Formalmente, “El padrino III” es una paradoja. Es inevitable pensar en que una continuidad formal respecto de las dos primeras películas era inevitable; sin embargo, a uno le queda la sensación de dejá vu al ver ciertas cosas que se acercan peligrosamente a la definición de formulismo. La apertura, una vez más, en una ampulosa fiesta en la que el Don aprovecha para despachar sus asuntos, deja sensaciones encontradas, en parte por estar ambientada en espacio cerrado, lo que le quita amplitud y sensación de grandiosidad al evento, y en parte por la aparición algo macarrónica (de macarra) de Vincent y de un personaje tan absurdo e innecesario como el de la periodista que interpreta Bridget Fonda, que desaparece de la trama tan inanemente como entró. La fotografía de Gordon Willis, el mismo de los otros largometrajes de la saga, ayuda a dar sensación de bloque, y se luce especialmente en el retrato de la pequeña villa italiana en la que transcurre la segunda parte del relato. Por lo demás, Coppola mantiene la narrativa admirablemente, con mano férrea, y la película no desluce en ningún momento. Con la misma mano férrea controla a Pacino, lo que permite a este redondear su legendario personaje sin salidas de tono y con un repertorio de miradas y, como diría nuestro otoñal Josep, “microgestos”, que tanto se echan en falta últimamente en la carrera de este actor.

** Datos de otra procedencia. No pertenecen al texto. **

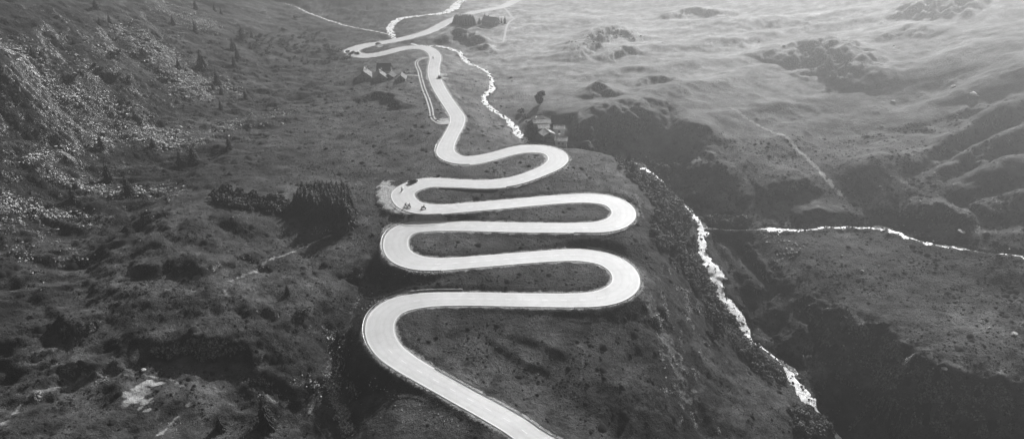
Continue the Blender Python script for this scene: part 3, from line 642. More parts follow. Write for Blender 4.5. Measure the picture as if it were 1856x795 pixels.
def shrub_mesh(seed, n=260, mat='leaf', flat=.75, leaf=.11):
    r = np.random.default_rng(seed); c = []
    lob = r.normal(size=(7, 3)) * [.34, .34, .16] + [0, 0, .42]
    V = []; Q = []
    for k in range(n):
        L = lob[r.integers(7)]; d = r.normal(size=3); d /= np.linalg.norm(d); d[2] = abs(d[2]) * .9 + d[2] * .1
        p = L + d * (.26 + .12 * r.random()) * [1, 1, flat]; p[2] = max(p[2], .02)
        u = np.cross(d, r.normal(size=3)); u /= np.linalg.norm(u); v = np.cross(d + r.normal(size=3) * .5, u); v /= np.linalg.norm(v); s = leaf * (.6 + .8 * r.random())
        i = len(V); V += [tuple(p - u * s), tuple(p - v * s * .8), tuple(p + u * s), tuple(p + v * s * .8 + d * s * .3)]; Q.append((i, i + 1, i + 2, i + 3))
    return mesh_from('foliage', V, np.array(Q), M[mat], False), np.array(V), np.array(Q)
def stems_mesh(name='stem'):
    bm = bmesh.new(); rr = random.Random(3)
    for k in range(5):
        a = k * 1.3; cyl(bm, (0, 0, -.08), (math.cos(a) * .28, math.sin(a) * .28, .5), .03, .012, 5)
    return bm_mesh(name, bm, M['bark'])
proto_trees = []
tm = trunk_mesh(1, .022)
for k, (sp, ti, n) in enumerate([(.26, 17, 11), (.32, 15, 12), (.21, 18, 10)]):
    t = empty('conifer_tree', (0, 0, -500), 0, 'x', 'conifer tree'); part('trunk', tm, t); part('crown', conifer_mesh(20 + k, 1, sp, ti, n), t); proto_trees.append(t)
grove = []
for k, (sp, ti, n) in enumerate([(.30, 15, 12), (.36, 14, 12), (.27, 15, 11)]):
    cm = conifer_mesh(60 + k, 1, sp, ti, n, .05); cm.materials.clear(); cm.materials.append(M['larch']); t = empty('larch_tree', (0, 0, -500), 0, 'x', 'larch tree'); part('trunk', tm, t); part('crown', cm, t); grove.append(t)
proto_used = set()
def put(proto, x, y, z, s, label, group=None, rz=None, sc=None):
    rz = random.random() * 6.28 if rz is None else rz; sc = sc or (s, s, s)
    if proto.name not in proto_used:
        proto_used.add(proto.name); proto.location = (x, y, z); proto.rotation_euler = (0, 0, rz); proto.scale = sc; proto['label'] = label
        if group: proto['group'] = group
        return proto
    o = dup(proto, (x, y, z), rz, sc, label)
    if group: o['group'] = group
    elif 'group' in o: del o['group']
    return o
TREES = [  # px, py of the foot, height, variant, label
 (355,59,5.2,0,'lone pointed conifer left of the upper scree fan near the top of the slope'),(314,44,3.8,1,'small conifer just left of the highest pale scree streak'),(440,73,7.0,1,'broad grey conifer, largest of the cluster high on the left slope'),
 (457,70,4.8,2,'thin dark conifer right beside the broad grey conifer'),(424,92,6.2,1,'rounded conifer below the broad grey one on the left slope'),(431,104,5.4,0,'dark conifer directly below the rounded conifer'),
 (425,120,4.8,0,'lowest dark conifer of the column under the rounded conifer'),(367,121,7.2,1,'wide conifer with shadow at the right edge of the scree field'),(324,122,3.6,1,'small conifer standing in the middle of the pale scree'),
 (394,150,5.6,0,'pointed dark conifer below the wide conifer by the scree edge'),(387,162,3.4,2,'stunted conifer just left under the pointed dark conifer'),(402,171,4.4,2,'thin conifer among stones under the pointed dark conifer'),(446,180,4.2,0,'isolated little conifer on grass right of the scree tail'),
 (401,198,4.2,2,'slender conifer at the foot of the scree tail'),(389,21,3.8,0,'left one of two tiny conifers at the top of the slope'),(401,25,3.8,2,'right one of two tiny conifers at the top of the slope'),(355,16,5.0,0,'conifer at the very top edge above the two tiny ones'),
 (182,45,3.2,2,'small conifer left of the pair above the rock steps'),(200,43,3.6,0,'small conifer right of the pair above the rock steps'),(175,18,4.6,1,'dark bushy conifer near the top left corner'),
 (416,268,4.2,0,'conifer where the lower scree meets the grassy saddle'),(185,268,4.4,0,'dark conifer above the left boulder field'),(278,266,3.4,1,'small conifer in the middle of the lower scree'),
 (352,291,5.6,1,'broad dark conifer, right one of two beside the boulder field'),(329,300,5.6,0,'pointed dark conifer, left one of two beside the boulder field'),(199,331,6.6,0,'tall dark conifer with a long shadow in the boulder field'),
 (234,350,5.6,1,'dark conifer right of the tall one in the boulder field'),(134,362,4.2,1,'low dark conifer left of the tall one in the boulder field'),(61,102,3.2,1,'small conifer behind the pale rock outcrop at far left'),
 (484,772,7.4,0,'tall dark conifer on the mound nearest the viewer'),(401,776,3.6,1,'small conifer left of the tall one on the nearest mound'),(522,532,2.6,1,'tiny dark conifer on the slope above the gully'),(614,612,2.6,1,'tiny dark conifer beside the rocky gully'),
 (1139,298,4.2,0,'upper conifer above the short white reach of the gorge river'),(1146,316,4.6,1,'dark conifer left beside the short white reach of the gorge river'),(1165,330,3.4,0,'small conifer just below the short white reach of the gorge river'),
 (1255,450,5.2,0,'dark conifer in the alder thicket above the torrent'),
 (869,44,5.6,1,'conifer at the left end of the farm in the upper valley'),(879,37,6.0,0,'tall conifer behind the left end of the farmhouse'),(885,38,4.6,2,'thin conifer close behind the farmhouse wall'),(903,44,6.2,0,'tall conifer right of the farmhouse roof'),(909,42,4.4,2,'slim conifer between the two tall ones right of the farmhouse'),(915,43,6.0,0,'rightmost conifer of the farm beside the farm track'),
]
for px, py, h, v, lab in TREES:
    x, y, z = at(px, py); put(proto_trees[v], x, y, z - .05, h * (1.0 if px > 800 and py < 60 else 1.35), lab)
def scatter_px(poly, n, dmin, seed, jitter=True):
    """points on the land inside a traced outline, at least dmin metres apart"""
    r = random.Random(seed); gx, gy, gz_ = ground_at([p[0] for p in poly], [p[1] for p in poly]); P = list(zip(gx, gy)); out = []
    x0, x1 = min(gx), max(gx); y0, y1 = min(gy), max(gy); tries = 0
    while len(out) < n and tries < n * 60:
        tries += 1; x = r.uniform(x0, x1); y = r.uniform(y0, y1); c = False; j = len(P) - 1
        for i in range(len(P)):
            if (P[i][1] > y) != (P[j][1] > y) and x < (P[j][0] - P[i][0]) * (y - P[i][1]) / (P[j][1] - P[i][1]) + P[i][0]: c = not c
            j = i
        if c and all((x - a) ** 2 + (y - b) ** 2 > dmin * dmin for a, b in out): out.append((x, y))
    return [(x, y, gz(x, y)) for x, y in out]
for x, y, z in scatter_px([(536,378),(552,352),(600,344),(634,352),(642,400),(628,412),(598,402),(560,388)], 115, 1.35, 4):
    gx0 = to_world(590, 376, 12); hh = 11.2 - .2 * math.hypot(x - float(gx0[0]), (y - float(gx0[1])) * 1.2)
    put(grove[random.choice((0, 1, 2))], x, y, z - .1, hh * random.uniform(.72, 1.15), 'larch packed in the dense dark grove left of the hairpins', 'larches of the dense grove')
for x, y, z in scatter_px([(822,44),(828,38),(848,37),(857,41),(861,46),(842,48)], 95, 1.5, 5):
    put(proto_trees[random.choice((0, 1))], x, y, z - .1, random.uniform(5.6, 6.6), 'conifer of the even-topped little wood beside the upper road', 'conifers of the little wood')

sh = [shrub_mesh(k, 260, 'leaf') for k in (31, 32, 33)]; shd = [shrub_mesh(k, 240, 'darkleaf') for k in (41, 42)]; stm = stems_mesh()
def shrub_proto(f, cat='shrub'):
    t = empty('shrub', (0, 0, -500), 0, 'x', cat); part('stem', stm, t); part('foliage', f, t); return t
PS = [shrub_proto(s[0]) for s in sh]; PD = [shrub_proto(s[0]) for s in shd]
def ss(a, b): s = random.uniform(a, b); return (s * random.uniform(.85, 1.25), s * random.uniform(.85, 1.25), s * random.uniform(.75, 1.05))
def broad_tree(px, py, h, label):
    x, y, z = at(px, py); t = empty('broadleaf_tree', (x, y, z - .1), .7, label, 'tree'); r = np.random.default_rng(8); V = []; Q = []
    lob = [(r.normal() * .10, r.normal() * .10, .14 + .70 * r.random(), .15 + .08 * r.random()) for _ in range(18)]
    for k in range(4200):
        L = lob[r.integers(16)]; d = r.normal(size=3); d /= np.linalg.norm(d); p = (np.array(L[:3]) + d * L[3] * (.55 + .5 * r.random())) * h; u = np.cross(d, r.normal(size=3)); u /= np.linalg.norm(u); v = np.cross(d + r.normal(size=3) * .6, u); v /= np.linalg.norm(v); s = .24 * (.6 + .7 * r.random())
        i = len(V); V += [tuple(p - u * s), tuple(p - v * s), tuple(p + u * s), tuple(p + v * s)]; Q.append((i, i + 1, i + 2, i + 3))
    bm = bmesh.new(); cyl(bm, (0, 0, -.3), (.1, 0, h * .4), .28, .18, 9)
    for k in range(7): a = k * .9; cyl(bm, (.1, 0, h * (.25 + .03 * k)), (math.cos(a) * h * .18, math.sin(a) * h * .18, h * (.5 + .05 * k)), .1, .03, 6)
    part('trunk', bm_mesh('trunk', bm, M['bark']), t); part('crown', mesh_from('crown', V, np.array(Q), M['darkleaf'], False), t)
broad_tree(979, 190, 8.6, 'tall dark leafy tree alone behind the riverside hamlet')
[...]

Hay vacíos que son auténticos agujeros negros.
Robert Duvall no llegó a un acuerdo económico para retomar su magnífico chupatintas de lujo Tom Hagen, y el filme se resiente.
George Hamilton interpreta al nuevo abogado de Corleone, pero su peso se convierte en pluma, y además pluma inverosímil: estoy convencido de que en la mafia jamás habrían permitido trabajar a un tipo con ese lunarcito en la boca. Eso sí, las hondonadas de hostias se las llevó
Sofia Coppola, que sustituyó a ultimísima hora a una supuestamente enferma
Winona Ryder como hijísima Corleone, y a la que acusaron de destrozar la película con su actuación, de beneficiaria nepótica, y poco menos que de la invasión de Kuwait. Hasta tal punto la despellejaron, que decidió abandonar una carrera de actriz que, de todas maneras, no llegaba a ninguna parte (carrera que “retomó” en el “
Episodio I” de “Star Wars”: a ver si la culpa de esta también era suya...) (¿cómo que “dónde coño sale la Coppola en el Episodio I”?
Prueba A de la defensa). El caso es que, en mi humilde (pero docta e ilustrada) opinión, Coppola jr. le da el aire de niña inocente, candorosa e ingenua que requería el papel, tan fuera de tono con respecto a la atmósfera violenta que la envuelve, que no puedes evitar sentir lástima por ella. Aunque, por lo visto, y por la somanta de palos que le dieron, sí que se puede evitar...
Hablábamos de dejá vu en la escena de arranque. La
secuencia grandguiñolesca del final, un esplendoroso circo de cuatro pistas al son de “
Cavalleria rusticana”, remite al final de la primera película, pero su resolución es igualmente satisfactoria, con el añadido dramático de la pérdida de un ser querido por parte de Michael Corleone, en lo que significa su derrota definitiva: los pecados se pagan, dice Coppola, en católica consonancia con el centro argumental de su película. No hay más que contar, pues, excepto ese desgarrador, dolorosamente hermoso
epílogo que describe, en un plano panorámico, el pacífico infierno en el que el Padrino acaba sus días. Con la única compañía de una naranja (off course), de un insignificante chucho y de su culpa, Corleone se derrumba, lastimosamente, desde una sencilla silla de madera, antes de poder gritar, quizás, “mi reino por una redención”.